Dim qp1 As New QuadraticProgram(c, R, A, b, 0)
' Now we can call the Solve method to run the algorithm:
Dim x As Vector = qp1.Solve()
And finally in F#:
// The linear term in the objective function:
let c = Vector.CreateConstant(4, 0.0);
// The quaratic term in the objective function:
let R = Matrix.CreateSymmetric(4,
[|
0.08;-0.05;-0.05;-0.05;
-0.05; 0.16;-0.02;-0.02;
-0.05;-0.02; 0.35; 0.06;
-0.05;-0.02; 0.06; 0.35
|], MatrixTriangle.Upper)
// The coefficients of the constraints:
let A = Matrix.Create(2, 4,
[|
1.0; 1.0; 1.0; 1.0;
-0.05; 0.2; -0.15; -0.30
|], MatrixElementOrder.RowMajor)
// The right-hand sides of the constraints:
let b = Vector.Create(10000.0, -1000.0)
// We're now ready to call the constructor.
// The last parameter specifies the number of
// equality constraints.
let qp1 = new QuadraticProgram(c, R, A, b, 0)

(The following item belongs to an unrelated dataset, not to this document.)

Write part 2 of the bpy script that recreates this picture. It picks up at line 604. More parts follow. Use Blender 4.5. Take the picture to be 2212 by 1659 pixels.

// Now we can call the Solve method to run the algorithm:
let x = qp1.Solve()
After we’ve run this code, the vector x will contain the optimal amounts for each asset. It gives us: $3,453, $0, $1,069, $2,223. Not surprisingly, the second asset, which has had a negative return on average, should not be part of our portfolio. However, it turns out that the asset with the lowest positive return should have the largest share.